Final Fantasy XIII-2, modded with HD upscaled textures, community fixes, and Reshade. 2K Resolution w/ Improved AA + Color Correction + Motion Blur + Ray Tracing made this game look modern af 😎
And for the best game this year part, the developers really said "so FFXIII was linear? Well how about time is not linear!" Jumping back to old locations surprised me in that I actually wanted to go back to them and do optional content. And beneath the extra ass music (lol), is some of the most down right horrific/sad stuff shown in a FF game. Like the straight up Zombie apocalypse-like C'eith outbreak in the future that Serah even being near causes people to turn, she apologizes to them in battle as the turned enemies try to use remedy on theirselves to no avail. Being the last human alive and having to deal with seeing the last people alive dying off till it's just you on the planet. The cruel fate of some characters and the risks taken storywise and gamewise really surprised me.
Probably Omori, although I haven't gotten to two of four endings just yet. Its vibes naturally resonated with me over time, even at its darkest moments.

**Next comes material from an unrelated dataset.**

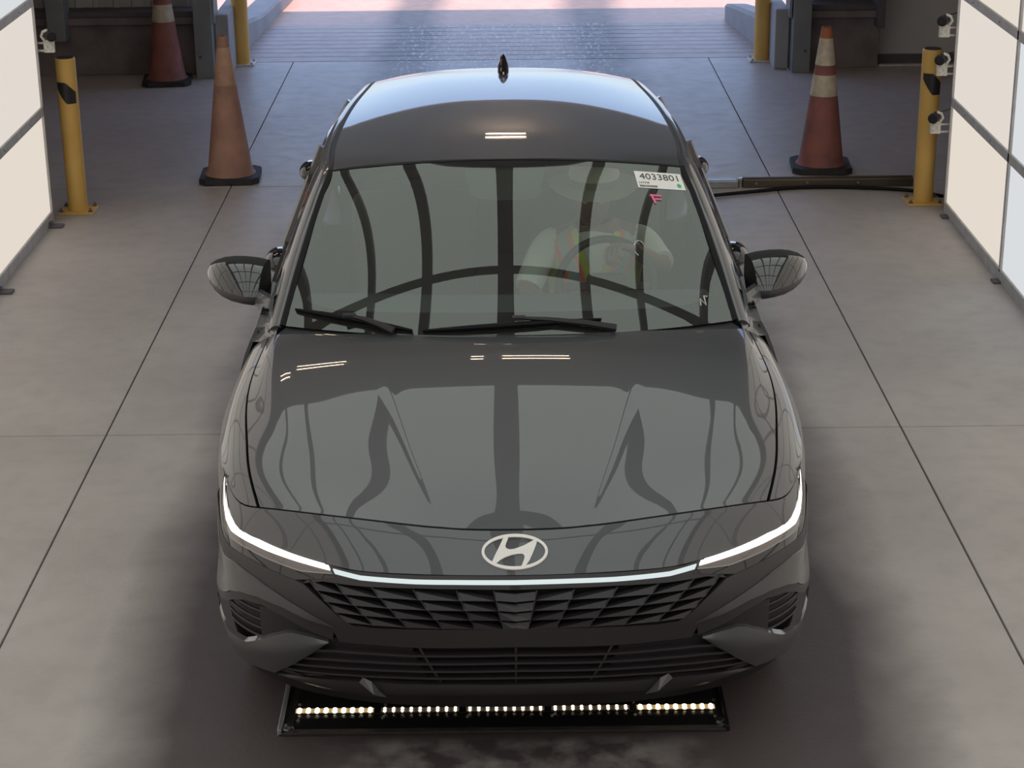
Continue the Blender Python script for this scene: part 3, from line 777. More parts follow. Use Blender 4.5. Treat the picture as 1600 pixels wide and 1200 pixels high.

Xenoblade chronicles X. I finally got a beefy pc that can emulate it with all the graphical upgrades the Wii u can't even fathom, and this game is so much less of a slog now that I'm an adult with a finer appreciation for menus stacked in menus sacked in menus
The King's Field Trilogy on PS1. These games bounced off me hard back in the day, but I got curious about them after reading about their influence on Souls. These were games that were waaaay ahead of their time, and so satisfying now that I have the patience to really appreciate what From Software were trying to create. Also: definitely play the translated version of the first Japanese one.